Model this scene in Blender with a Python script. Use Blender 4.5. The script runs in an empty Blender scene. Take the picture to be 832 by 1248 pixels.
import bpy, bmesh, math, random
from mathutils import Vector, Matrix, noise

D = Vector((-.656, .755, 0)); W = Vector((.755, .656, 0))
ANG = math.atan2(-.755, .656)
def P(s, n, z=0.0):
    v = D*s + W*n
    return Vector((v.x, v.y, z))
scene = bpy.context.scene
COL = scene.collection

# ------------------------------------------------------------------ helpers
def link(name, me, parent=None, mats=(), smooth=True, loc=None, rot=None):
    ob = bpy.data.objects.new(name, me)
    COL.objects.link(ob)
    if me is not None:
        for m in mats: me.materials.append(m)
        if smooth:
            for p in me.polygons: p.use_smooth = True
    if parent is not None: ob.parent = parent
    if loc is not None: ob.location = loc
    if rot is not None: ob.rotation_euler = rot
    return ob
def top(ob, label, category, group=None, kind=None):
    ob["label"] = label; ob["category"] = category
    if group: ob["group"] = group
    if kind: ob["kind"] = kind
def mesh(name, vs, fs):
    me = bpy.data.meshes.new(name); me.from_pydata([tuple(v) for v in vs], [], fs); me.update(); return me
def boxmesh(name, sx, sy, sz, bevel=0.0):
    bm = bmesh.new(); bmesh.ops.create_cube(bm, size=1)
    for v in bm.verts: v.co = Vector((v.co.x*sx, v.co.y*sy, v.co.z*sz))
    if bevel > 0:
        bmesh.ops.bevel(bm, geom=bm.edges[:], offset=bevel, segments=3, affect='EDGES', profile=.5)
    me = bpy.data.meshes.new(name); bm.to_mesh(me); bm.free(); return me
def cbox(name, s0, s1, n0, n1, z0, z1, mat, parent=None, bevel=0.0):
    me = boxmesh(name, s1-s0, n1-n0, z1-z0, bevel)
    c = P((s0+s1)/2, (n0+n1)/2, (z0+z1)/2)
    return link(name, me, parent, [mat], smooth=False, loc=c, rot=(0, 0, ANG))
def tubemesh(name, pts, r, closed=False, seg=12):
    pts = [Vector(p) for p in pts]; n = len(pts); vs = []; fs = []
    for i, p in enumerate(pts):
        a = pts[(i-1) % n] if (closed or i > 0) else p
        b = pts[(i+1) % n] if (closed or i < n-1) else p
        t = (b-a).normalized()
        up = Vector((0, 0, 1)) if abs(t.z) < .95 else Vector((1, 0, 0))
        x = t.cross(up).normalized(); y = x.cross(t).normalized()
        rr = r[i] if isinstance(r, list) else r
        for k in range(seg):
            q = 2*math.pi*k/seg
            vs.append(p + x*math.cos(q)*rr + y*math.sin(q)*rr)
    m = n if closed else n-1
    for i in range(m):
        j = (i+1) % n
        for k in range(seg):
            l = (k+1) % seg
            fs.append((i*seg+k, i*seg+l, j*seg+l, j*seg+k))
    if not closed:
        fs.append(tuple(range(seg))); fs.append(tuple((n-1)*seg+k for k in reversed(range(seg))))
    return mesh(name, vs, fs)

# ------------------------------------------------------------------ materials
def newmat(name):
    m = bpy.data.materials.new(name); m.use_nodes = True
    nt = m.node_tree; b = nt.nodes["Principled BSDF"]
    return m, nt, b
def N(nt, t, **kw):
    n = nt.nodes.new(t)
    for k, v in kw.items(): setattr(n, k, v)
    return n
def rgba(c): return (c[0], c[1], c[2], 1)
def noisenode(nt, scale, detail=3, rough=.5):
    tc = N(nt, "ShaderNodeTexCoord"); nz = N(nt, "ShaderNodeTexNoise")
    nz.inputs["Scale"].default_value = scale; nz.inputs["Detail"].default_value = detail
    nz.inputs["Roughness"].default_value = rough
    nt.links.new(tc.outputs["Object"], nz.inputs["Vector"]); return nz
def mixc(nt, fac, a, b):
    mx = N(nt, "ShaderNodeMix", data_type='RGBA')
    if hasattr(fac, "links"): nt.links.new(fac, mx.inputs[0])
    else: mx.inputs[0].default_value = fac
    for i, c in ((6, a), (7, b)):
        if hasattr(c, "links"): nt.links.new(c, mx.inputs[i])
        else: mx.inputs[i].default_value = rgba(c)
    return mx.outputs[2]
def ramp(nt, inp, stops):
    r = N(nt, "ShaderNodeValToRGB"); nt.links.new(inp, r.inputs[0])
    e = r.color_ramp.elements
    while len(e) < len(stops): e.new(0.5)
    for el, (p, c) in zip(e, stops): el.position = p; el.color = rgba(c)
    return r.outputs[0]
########
» **Exercise**: Quote exactly the opening line of the material above and every line after it, up to and including the line that contains "COL = scene.collection".

» **Result below**:
Model this scene in Blender with a Python script. Use Blender 4.5. The script runs in an empty Blender scene. Take the picture to be 832 by 1248 pixels.
import bpy, bmesh, math, random
from mathutils import Vector, Matrix, noise

D = Vector((-.656, .755, 0)); W = Vector((.755, .656, 0))
ANG = math.atan2(-.755, .656)
def P(s, n, z=0.0):
    v = D*s + W*n
    return Vector((v.x, v.y, z))
scene = bpy.context.scene
COL = scene.collection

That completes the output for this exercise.